The Xenith X1 is billed as a whole new kind of helmet. Instead of using foam for protection, it uses 18 thermoplastic air cell shock absorbers distributed around the helmet.

So whereas the foam in a traditional helmet can become stiff and hard over time, reducing its ability to absorb impact, the air pucks in the Xenith helmet keep springing back.

Blaine Hoshizaki, a researcher at the University of Ottawa's Neurotrauma Impact Laboratory who helped develop the helmet, explains that the air cell shock absorbers offer unparalleled three-dimensional protection, dispersing the impact over a greater area.

Coach Johnson says the new helmets also fit his players' heads better.

"With a traditional helmet, the head can move around inside the helmet," he said. "With the Xenith, inside the helmet, there's a bonnet that pulls tights around the head so that it's the helmet that moves around the head."

Johnson decided that the new helmet had to be an improvement on what his players were wearing.
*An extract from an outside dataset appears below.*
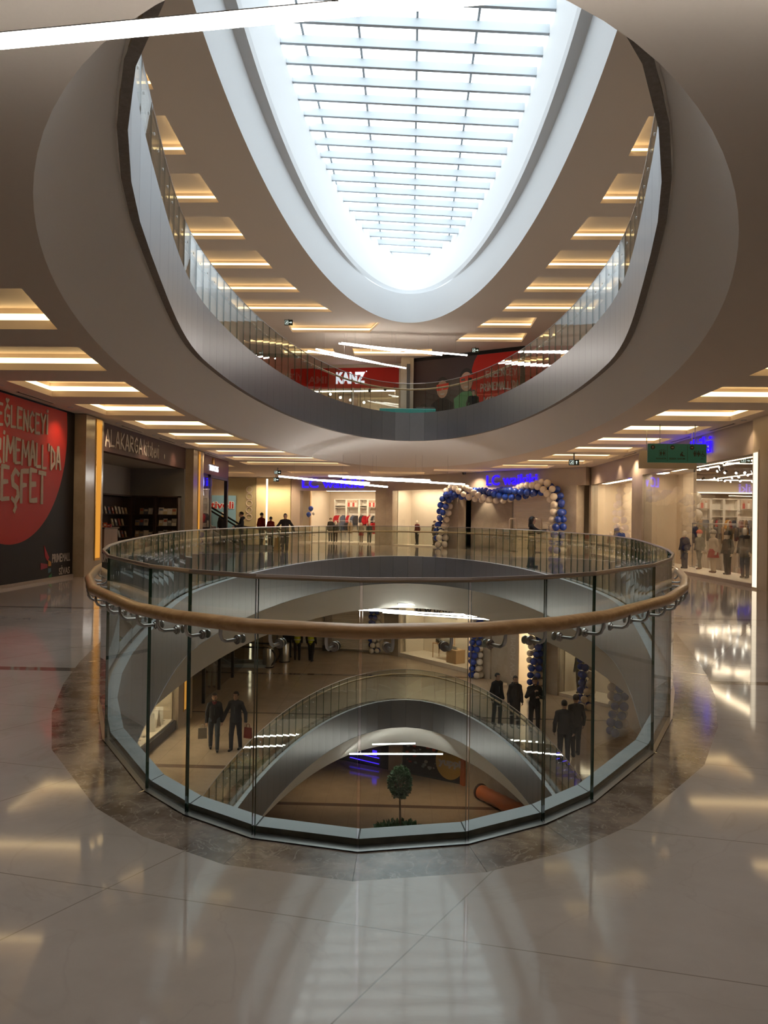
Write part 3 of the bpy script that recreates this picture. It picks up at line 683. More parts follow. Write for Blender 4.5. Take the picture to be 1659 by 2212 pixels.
# bookshop sign
bs = thing('shop_sign', 'bookshop name in pale hand-painted letters on the purple brown fascia', 'shop sign', xf=FL)
brush('lettering', 'ALAKARGA', 20.9, 23.75, 3.36, .43, M['chalk'], bs, -.004, .13, 8)
brush('lettering', 'kitabevi', 23.95, 25.35, 3.36, .44, M['chalk'], bs, -.004, .10, 9)
mb = MB(); mb.tube([(20.25+.07*math.cos(a), -.01, 3.66+.09*math.sin(a)) for a in np.linspace(.6, 5.2, 12)], .02, 6); mb.build('ornament', M['chalk'], bs)
mb = MB(); mb.ball((25.95, -.01, 3.45), (.05, .01, .09), 8, 6); mb.build('ornament', M['chalk'], bs)
# bookcases and books
def bookcase(xf, x0, x1, label, nb, seed, shade):
    r = random.Random(seed); t = thing('bookcase', label, 'bookcase', xf=xf)
    mb = MB(); D = .34
    mb.box(x0, x0+.04, 0, D, 0, 2.2); mb.box(x1-.04, x1, 0, D, 0, 2.2); mb.box(x0, x1, D-.02, D, 0, 2.2); mb.box(x0, x1, 0, D, 2.15, 2.2); mb.box(x0, x1, 0, D, 0, .12)
    mb.build('carcass', M['darkwood'], t); zs = (.35, .75, 1.15, 1.55)
    for z in zs: mb = MB(); mb.box(x0+.04, x1-.04, .03, D, z-.03, z); mb.build('shelf', M['darkwood'], t)
    for zi, z in enumerate(zs):
        for k in range(nb):
            if r.random() < .12: continue
            w = r.uniform(.13, .19); h = r.uniform(.2, .27); x = x0+.1+(x1-x0-.2)*(k+.5)/nb; cols = [(.55, .5, .42), (.4, .3, .2), (.6, .55, .5), (.35, .1, .07), (.12, .15, .22), (.5, .4, .25), (.2, .2, .2), (.62, .6, .56)]
            b = MB(); c = r.choice(cols); cc = tuple(v*.85 for v in c)
            b.box(-w/2, w/2, 0, .022, 0, h, 0); b.box(-w/2+.004, w/2+.001, .004, .018, .003, h-.003, 1); b.box(-w*.36, w*.36, -.001, .001, h*r.uniform(.45, .6), h*.85, 2)
            o = b.build('book', [cloth(cc, .5), M['warmwhite'], cloth(r.choice(cols), .5)])
            o.matrix_world = xf @ Matrix.Translation((x, .075, z+.001)) @ Matrix.Rotation(math.radians(-14), 4, 'X')
            tag(o, 'book shown face out, %s on the %s shelf of the %s' % (ORD[k]+' from left', ['lowest', 'second', 'third', 'top'][zi], shade), 'book', 'books in the dim bookshop')
FB = frame((XL-1.62, 24.9), (XL-1.62, 28.4)); FS = frame((-9.62, 27.62), (-7.9, 27.62))
bookcase(FB, 0, 2.66, 'dark bookcase along the back wall of the dim bookshop', 8, 11, 'back wall bookcase')
bookcase(FS, .02, .84, 'dark bookcase on the end wall of the bookshop, next to the back corner', 4, 12, 'corner bookcase')
bookcase(FS, .86, 1.68, 'dark bookcase on the end wall of the bookshop, next to the stone column', 4, 13, 'column bookcase')
ct = thing('shop_counter', 'brown wooden counter standing at the mouth of the dim bookshop', 'counter', (-8.47, 22.0, 0))
mb = MB(); mb.rbox(-.28, .3, -.5, .5, 0, 1.12, .008); mb.build('body', M['midwood'], ct)
mb = MB(); mb.rbox(-.32, .33, -.55, .55, 1.12, 1.16, .008); mb.build('top', M['darkwood'], ct)
r_ = random.Random(5)
for k in range(9):
    w, d, h = r_.uniform(.08, .16), r_.uniform(.08, .14), r_.uniform(.04, .13); x = -8.7+.065*k
    b = MB(); b.rbox(-w/2, w/2, -d/2, d/2, 0, h, .006); b.box(-w*.3, w*.3, -d/2-.001, -d/2+.002, h*.3, h*.7, 1); c = [(.3, .03, .03), (.1, .08, .1), (.45, .3, .2), (.5, .1, .05)][k % 4]
    o = b.build('gift_box', [cloth(c, .5), M['chalk']]); o.location = (x, 21.62+.13*(k % 3), 1.161); o.rotation_euler = (0, 0, r_.uniform(-.4, .4))
    tag(o, 'small coloured box on the bookshop counter, %s from the left' % ORD[k], 'box', 'boxes on the bookshop counter')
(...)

But when he presented it to his SFU players back in 2009, many seemed reluctant.

"Initially, there was some resistance because it looks a little different and it feels a little different," Johnson said.

"But all the protection inside the helmet is adjustable, so this should be the most comfortable helmet our players put on, because it can be customized to their individual size and shape of their head."

Eventually, 20 Simon Fraser players tried the Xenith helmets in the 2009 season. All of them avoided concussions. This season, 70 of the team's 98 players are wearing them.

Johnson says in the last year, there have been nine or 10 concussions among his players. But none of those players were wearing a Xenith. This year, Johnson has told his players that if any of them sustains a concussion, they've got to switch to a Xenith helmet when they return to play -- no negotiation.

Coach Johnson says he'd recommend the helmet to any university football team, saying he's been nothing but satisfied with it. And while Johnson may sound like a pitchman for Xenith, he assures that he is certainly not.

"I don't get paid for this and we don't get free helmets, interestingly enough. And with my budget, we could use a couple!" he said with a laugh.